= SOURCE EXCERPT =
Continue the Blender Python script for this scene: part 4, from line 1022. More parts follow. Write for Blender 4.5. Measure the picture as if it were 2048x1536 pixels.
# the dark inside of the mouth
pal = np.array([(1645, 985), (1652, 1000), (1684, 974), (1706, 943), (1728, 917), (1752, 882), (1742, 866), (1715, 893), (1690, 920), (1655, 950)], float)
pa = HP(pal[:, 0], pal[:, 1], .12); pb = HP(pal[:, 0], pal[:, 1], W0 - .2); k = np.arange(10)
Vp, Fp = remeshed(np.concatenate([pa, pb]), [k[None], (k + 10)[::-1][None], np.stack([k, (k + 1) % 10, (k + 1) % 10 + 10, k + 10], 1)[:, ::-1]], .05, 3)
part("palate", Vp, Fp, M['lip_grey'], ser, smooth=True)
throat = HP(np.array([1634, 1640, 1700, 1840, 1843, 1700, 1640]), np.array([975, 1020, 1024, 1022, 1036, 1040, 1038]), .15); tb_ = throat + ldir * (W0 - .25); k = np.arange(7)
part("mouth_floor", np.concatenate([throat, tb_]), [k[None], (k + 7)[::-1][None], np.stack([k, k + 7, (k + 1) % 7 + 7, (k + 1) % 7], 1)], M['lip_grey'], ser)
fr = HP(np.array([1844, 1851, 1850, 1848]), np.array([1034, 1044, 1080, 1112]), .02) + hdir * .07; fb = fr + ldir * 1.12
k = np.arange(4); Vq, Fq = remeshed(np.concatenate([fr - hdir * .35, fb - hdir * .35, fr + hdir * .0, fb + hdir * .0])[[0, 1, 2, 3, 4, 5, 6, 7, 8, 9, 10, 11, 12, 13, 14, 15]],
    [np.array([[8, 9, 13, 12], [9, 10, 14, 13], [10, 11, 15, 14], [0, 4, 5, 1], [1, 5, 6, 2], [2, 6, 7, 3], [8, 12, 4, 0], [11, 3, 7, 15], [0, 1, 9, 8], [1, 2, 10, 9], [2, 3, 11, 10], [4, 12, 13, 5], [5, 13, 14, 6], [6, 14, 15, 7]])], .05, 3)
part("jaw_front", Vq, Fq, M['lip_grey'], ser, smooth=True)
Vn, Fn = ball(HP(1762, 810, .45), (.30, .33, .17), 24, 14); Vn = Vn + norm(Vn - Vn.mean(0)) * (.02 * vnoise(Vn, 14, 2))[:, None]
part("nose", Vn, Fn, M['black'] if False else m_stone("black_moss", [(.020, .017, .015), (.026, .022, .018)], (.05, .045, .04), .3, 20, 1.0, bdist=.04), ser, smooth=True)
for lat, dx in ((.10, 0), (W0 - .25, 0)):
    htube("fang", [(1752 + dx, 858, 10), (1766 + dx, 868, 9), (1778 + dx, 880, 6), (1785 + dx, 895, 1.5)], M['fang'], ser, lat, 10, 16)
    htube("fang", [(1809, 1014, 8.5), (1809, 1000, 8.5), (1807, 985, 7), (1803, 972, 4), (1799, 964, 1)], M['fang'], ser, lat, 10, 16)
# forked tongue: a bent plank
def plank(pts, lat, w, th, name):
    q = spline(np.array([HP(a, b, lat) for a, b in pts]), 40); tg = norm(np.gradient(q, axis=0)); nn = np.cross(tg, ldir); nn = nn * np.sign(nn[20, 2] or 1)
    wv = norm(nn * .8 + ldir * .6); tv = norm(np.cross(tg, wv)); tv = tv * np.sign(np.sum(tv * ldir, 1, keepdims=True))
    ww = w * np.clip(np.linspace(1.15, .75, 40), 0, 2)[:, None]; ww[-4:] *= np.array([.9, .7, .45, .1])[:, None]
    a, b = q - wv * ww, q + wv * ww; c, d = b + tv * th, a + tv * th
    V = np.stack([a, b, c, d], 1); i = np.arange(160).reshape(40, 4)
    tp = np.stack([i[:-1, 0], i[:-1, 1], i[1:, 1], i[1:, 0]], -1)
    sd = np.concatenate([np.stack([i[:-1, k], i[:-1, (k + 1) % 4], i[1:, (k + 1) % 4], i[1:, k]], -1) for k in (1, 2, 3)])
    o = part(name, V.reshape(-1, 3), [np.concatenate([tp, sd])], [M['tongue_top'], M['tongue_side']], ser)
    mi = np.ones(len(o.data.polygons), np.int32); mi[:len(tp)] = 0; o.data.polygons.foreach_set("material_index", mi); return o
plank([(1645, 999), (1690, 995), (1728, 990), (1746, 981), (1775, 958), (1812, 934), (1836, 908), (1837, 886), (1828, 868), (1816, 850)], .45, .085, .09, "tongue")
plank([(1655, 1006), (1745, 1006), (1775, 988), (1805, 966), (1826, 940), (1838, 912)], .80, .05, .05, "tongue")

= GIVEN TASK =
Nothing in the listing may be changed; retype it all exactly.

= ANSWER =
Continue the Blender Python script for this scene: part 4, from line 1022. More parts follow. Write for Blender 4.5. Measure the picture as if it were 2048x1536 pixels.
# the dark inside of the mouth
pal = np.array([(1645, 985), (1652, 1000), (1684, 974), (1706, 943), (1728, 917), (1752, 882), (1742, 866), (1715, 893), (1690, 920), (1655, 950)], float)
pa = HP(pal[:, 0], pal[:, 1], .12); pb = HP(pal[:, 0], pal[:, 1], W0 - .2); k = np.arange(10)
Vp, Fp = remeshed(np.concatenate([pa, pb]), [k[None], (k + 10)[::-1][None], np.stack([k, (k + 1) % 10, (k + 1) % 10 + 10, k + 10], 1)[:, ::-1]], .05, 3)
part("palate", Vp, Fp, M['lip_grey'], ser, smooth=True)
throat = HP(np.array([1634, 1640, 1700, 1840, 1843, 1700, 1640]), np.array([975, 1020, 1024, 1022, 1036, 1040, 1038]), .15); tb_ = throat + ldir * (W0 - .25); k = np.arange(7)
part("mouth_floor", np.concatenate([throat, tb_]), [k[None], (k + 7)[::-1][None], np.stack([k, k + 7, (k + 1) % 7 + 7, (k + 1) % 7], 1)], M['lip_grey'], ser)
fr = HP(np.array([1844, 1851, 1850, 1848]), np.array([1034, 1044, 1080, 1112]), .02) + hdir * .07; fb = fr + ldir * 1.12
k = np.arange(4); Vq, Fq = remeshed(np.concatenate([fr - hdir * .35, fb - hdir * .35, fr + hdir * .0, fb + hdir * .0])[[0, 1, 2, 3, 4, 5, 6, 7, 8, 9, 10, 11, 12, 13, 14, 15]],
    [np.array([[8, 9, 13, 12], [9, 10, 14, 13], [10, 11, 15, 14], [0, 4, 5, 1], [1, 5, 6, 2], [2, 6, 7, 3], [8, 12, 4, 0], [11, 3, 7, 15], [0, 1, 9, 8], [1, 2, 10, 9], [2, 3, 11, 10], [4, 12, 13, 5], [5, 13, 14, 6], [6, 14, 15, 7]])], .05, 3)
part("jaw_front", Vq, Fq, M['lip_grey'], ser, smooth=True)
Vn, Fn = ball(HP(1762, 810, .45), (.30, .33, .17), 24, 14); Vn = Vn + norm(Vn - Vn.mean(0)) * (.02 * vnoise(Vn, 14, 2))[:, None]
part("nose", Vn, Fn, M['black'] if False else m_stone("black_moss", [(.020, .017, .015), (.026, .022, .018)], (.05, .045, .04), .3, 20, 1.0, bdist=.04), ser, smooth=True)
for lat, dx in ((.10, 0), (W0 - .25, 0)):
    htube("fang", [(1752 + dx, 858, 10), (1766 + dx, 868, 9), (1778 + dx, 880, 6), (1785 + dx, 895, 1.5)], M['fang'], ser, lat, 10, 16)
    htube("fang", [(1809, 1014, 8.5), (1809, 1000, 8.5), (1807, 985, 7), (1803, 972, 4), (1799, 964, 1)], M['fang'], ser, lat, 10, 16)
# forked tongue: a bent plank
def plank(pts, lat, w, th, name):
    q = spline(np.array([HP(a, b, lat) for a, b in pts]), 40); tg = norm(np.gradient(q, axis=0)); nn = np.cross(tg, ldir); nn = nn * np.sign(nn[20, 2] or 1)
    wv = norm(nn * .8 + ldir * .6); tv = norm(np.cross(tg, wv)); tv = tv * np.sign(np.sum(tv * ldir, 1, keepdims=True))
    ww = w * np.clip(np.linspace(1.15, .75, 40), 0, 2)[:, None]; ww[-4:] *= np.array([.9, .7, .45, .1])[:, None]
    a, b = q - wv * ww, q + wv * ww; c, d = b + tv * th, a + tv * th
    V = np.stack([a, b, c, d], 1); i = np.arange(160).reshape(40, 4)
    tp = np.stack([i[:-1, 0], i[:-1, 1], i[1:, 1], i[1:, 0]], -1)
    sd = np.concatenate([np.stack([i[:-1, k], i[:-1, (k + 1) % 4], i[1:, (k + 1) % 4], i[1:, k]], -1) for k in (1, 2, 3)])
    o = part(name, V.reshape(-1, 3), [np.concatenate([tp, sd])], [M['tongue_top'], M['tongue_side']], ser)
    mi = np.ones(len(o.data.polygons), np.int32); mi[:len(tp)] = 0; o.data.polygons.foreach_set("material_index", mi); return o
plank([(1645, 999), (1690, 995), (1728, 990), (1746, 981), (1775, 958), (1812, 934), (1836, 908), (1837, 886), (1828, 868), (1816, 850)], .45, .085, .09, "tongue")
plank([(1655, 1006), (1745, 1006), (1775, 988), (1805, 966), (1826, 940), (1838, 912)], .80, .05, .05, "tongue")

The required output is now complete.